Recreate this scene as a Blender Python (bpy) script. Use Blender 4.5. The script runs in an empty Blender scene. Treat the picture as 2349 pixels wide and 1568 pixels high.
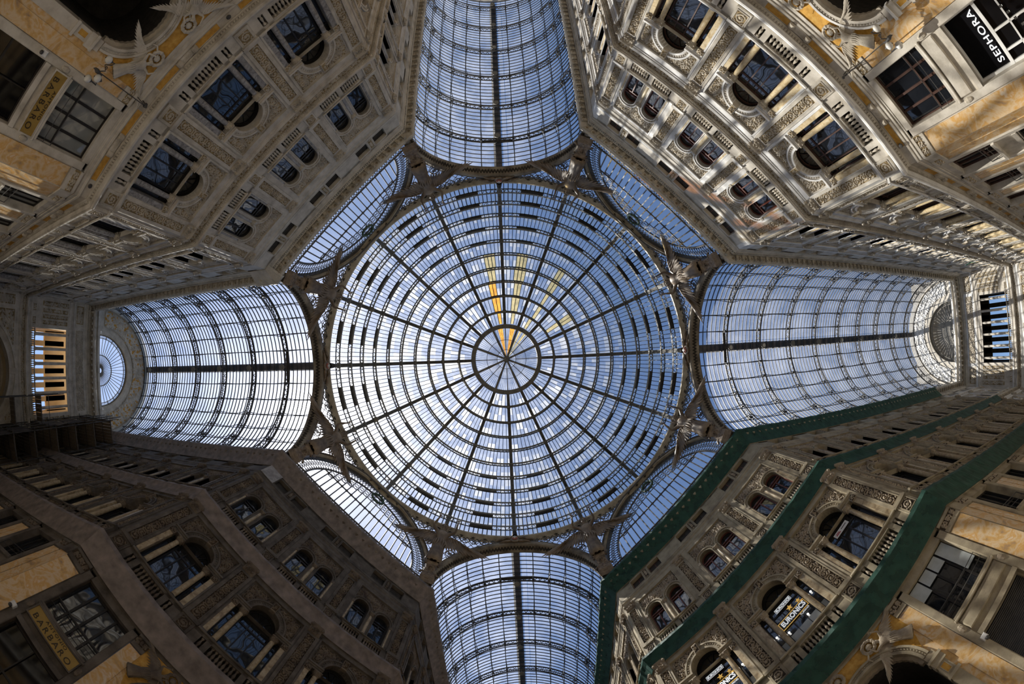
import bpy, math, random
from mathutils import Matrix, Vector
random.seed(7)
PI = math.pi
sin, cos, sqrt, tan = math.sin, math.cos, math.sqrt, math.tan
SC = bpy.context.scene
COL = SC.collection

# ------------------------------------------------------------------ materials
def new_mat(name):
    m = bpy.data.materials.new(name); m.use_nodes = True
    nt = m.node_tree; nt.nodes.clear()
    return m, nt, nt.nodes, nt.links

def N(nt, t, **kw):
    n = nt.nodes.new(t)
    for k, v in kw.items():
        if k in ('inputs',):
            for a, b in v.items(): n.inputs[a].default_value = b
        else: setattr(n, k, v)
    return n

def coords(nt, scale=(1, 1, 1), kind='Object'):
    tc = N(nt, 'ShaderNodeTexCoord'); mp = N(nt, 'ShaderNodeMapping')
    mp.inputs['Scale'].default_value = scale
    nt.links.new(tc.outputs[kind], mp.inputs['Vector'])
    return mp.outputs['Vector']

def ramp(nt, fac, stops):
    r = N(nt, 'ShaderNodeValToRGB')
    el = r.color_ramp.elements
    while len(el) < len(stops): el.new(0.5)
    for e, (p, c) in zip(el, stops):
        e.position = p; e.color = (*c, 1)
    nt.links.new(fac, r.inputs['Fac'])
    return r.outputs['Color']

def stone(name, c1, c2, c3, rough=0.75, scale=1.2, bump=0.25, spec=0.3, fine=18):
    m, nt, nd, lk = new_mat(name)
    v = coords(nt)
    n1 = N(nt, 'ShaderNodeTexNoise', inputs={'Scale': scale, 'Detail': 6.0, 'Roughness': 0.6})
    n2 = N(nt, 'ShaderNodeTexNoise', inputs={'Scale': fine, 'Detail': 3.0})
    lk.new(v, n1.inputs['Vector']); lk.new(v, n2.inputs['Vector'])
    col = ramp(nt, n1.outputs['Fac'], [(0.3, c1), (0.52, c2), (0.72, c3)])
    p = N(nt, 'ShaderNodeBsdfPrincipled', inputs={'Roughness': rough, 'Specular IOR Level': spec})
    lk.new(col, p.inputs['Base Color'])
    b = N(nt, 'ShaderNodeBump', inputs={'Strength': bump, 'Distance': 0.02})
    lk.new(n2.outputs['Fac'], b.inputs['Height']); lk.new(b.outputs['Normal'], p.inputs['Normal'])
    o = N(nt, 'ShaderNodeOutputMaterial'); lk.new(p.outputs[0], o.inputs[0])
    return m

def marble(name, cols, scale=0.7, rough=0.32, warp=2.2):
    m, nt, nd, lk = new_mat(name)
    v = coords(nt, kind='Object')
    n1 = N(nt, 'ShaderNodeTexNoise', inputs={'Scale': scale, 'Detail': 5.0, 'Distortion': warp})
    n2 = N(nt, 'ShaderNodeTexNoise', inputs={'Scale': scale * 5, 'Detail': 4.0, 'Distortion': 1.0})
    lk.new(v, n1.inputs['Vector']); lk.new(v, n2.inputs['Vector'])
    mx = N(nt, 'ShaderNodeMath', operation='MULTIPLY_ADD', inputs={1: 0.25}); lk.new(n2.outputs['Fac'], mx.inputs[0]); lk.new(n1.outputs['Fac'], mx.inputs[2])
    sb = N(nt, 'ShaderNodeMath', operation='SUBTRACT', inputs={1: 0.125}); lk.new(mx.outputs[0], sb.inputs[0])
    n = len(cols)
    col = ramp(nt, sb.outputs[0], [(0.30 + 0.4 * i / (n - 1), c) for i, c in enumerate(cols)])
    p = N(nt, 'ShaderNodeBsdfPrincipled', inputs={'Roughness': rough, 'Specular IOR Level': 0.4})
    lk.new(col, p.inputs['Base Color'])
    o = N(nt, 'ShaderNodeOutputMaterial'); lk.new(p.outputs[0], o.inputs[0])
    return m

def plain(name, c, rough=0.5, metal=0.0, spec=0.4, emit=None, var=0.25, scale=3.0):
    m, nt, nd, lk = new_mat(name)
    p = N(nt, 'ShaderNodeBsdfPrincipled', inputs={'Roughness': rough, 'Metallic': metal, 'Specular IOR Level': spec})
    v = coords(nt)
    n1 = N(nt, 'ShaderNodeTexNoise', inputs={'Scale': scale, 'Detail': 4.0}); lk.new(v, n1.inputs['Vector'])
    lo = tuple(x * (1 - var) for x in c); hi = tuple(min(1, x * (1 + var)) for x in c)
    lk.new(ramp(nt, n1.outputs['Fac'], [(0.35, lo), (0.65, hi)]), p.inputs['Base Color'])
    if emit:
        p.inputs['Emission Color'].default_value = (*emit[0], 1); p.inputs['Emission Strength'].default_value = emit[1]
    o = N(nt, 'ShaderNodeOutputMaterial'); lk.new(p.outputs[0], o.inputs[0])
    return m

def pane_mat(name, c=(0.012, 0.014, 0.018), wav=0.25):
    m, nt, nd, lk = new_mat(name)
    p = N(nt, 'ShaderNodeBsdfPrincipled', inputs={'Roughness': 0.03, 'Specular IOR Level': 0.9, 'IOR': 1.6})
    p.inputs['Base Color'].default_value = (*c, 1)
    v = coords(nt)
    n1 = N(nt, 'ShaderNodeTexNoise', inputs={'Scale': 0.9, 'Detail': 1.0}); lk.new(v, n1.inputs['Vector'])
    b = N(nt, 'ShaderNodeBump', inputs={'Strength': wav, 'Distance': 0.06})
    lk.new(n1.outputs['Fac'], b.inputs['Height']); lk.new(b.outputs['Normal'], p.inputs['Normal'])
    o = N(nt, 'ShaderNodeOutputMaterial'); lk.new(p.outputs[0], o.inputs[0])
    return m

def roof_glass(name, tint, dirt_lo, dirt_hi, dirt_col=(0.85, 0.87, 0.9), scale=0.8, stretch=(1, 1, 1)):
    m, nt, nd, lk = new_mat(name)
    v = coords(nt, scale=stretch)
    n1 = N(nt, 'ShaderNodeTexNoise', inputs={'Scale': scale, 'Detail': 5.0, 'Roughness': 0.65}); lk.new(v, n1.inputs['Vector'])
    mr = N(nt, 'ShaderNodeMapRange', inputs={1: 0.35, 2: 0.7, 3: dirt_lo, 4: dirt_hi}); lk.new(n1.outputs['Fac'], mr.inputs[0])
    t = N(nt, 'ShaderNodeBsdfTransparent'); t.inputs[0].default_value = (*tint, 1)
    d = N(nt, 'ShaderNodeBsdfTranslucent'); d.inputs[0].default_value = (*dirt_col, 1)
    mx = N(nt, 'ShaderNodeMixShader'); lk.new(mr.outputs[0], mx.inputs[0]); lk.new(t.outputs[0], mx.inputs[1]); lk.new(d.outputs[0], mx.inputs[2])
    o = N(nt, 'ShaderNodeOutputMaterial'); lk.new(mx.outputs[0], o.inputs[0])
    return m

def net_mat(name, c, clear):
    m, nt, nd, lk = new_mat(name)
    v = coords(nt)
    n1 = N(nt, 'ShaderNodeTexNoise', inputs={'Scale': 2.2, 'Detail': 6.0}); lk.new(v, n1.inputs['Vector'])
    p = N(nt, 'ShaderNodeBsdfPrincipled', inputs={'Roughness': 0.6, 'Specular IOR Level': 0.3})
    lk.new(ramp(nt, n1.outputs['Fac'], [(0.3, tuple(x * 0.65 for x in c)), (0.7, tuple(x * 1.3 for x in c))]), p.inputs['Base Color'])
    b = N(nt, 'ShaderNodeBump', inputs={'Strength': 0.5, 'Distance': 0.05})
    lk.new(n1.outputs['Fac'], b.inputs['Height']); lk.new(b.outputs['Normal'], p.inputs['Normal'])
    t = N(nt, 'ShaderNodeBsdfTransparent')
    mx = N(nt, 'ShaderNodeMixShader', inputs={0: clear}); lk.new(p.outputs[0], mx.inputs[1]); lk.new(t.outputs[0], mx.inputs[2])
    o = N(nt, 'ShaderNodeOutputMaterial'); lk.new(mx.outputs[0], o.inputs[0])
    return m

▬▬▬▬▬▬

- [JOB] Pick out every line of the listing containing the word "scene", and show those lines.

- [OUTPUT OF THE EXERCISE]
Recreate this scene as a Blender Python (bpy) script. Use Blender 4.5. The script runs in an empty Blender scene. Treat the picture as 2349 pixels wide and 1568 pixels high.
SC = bpy.context.scene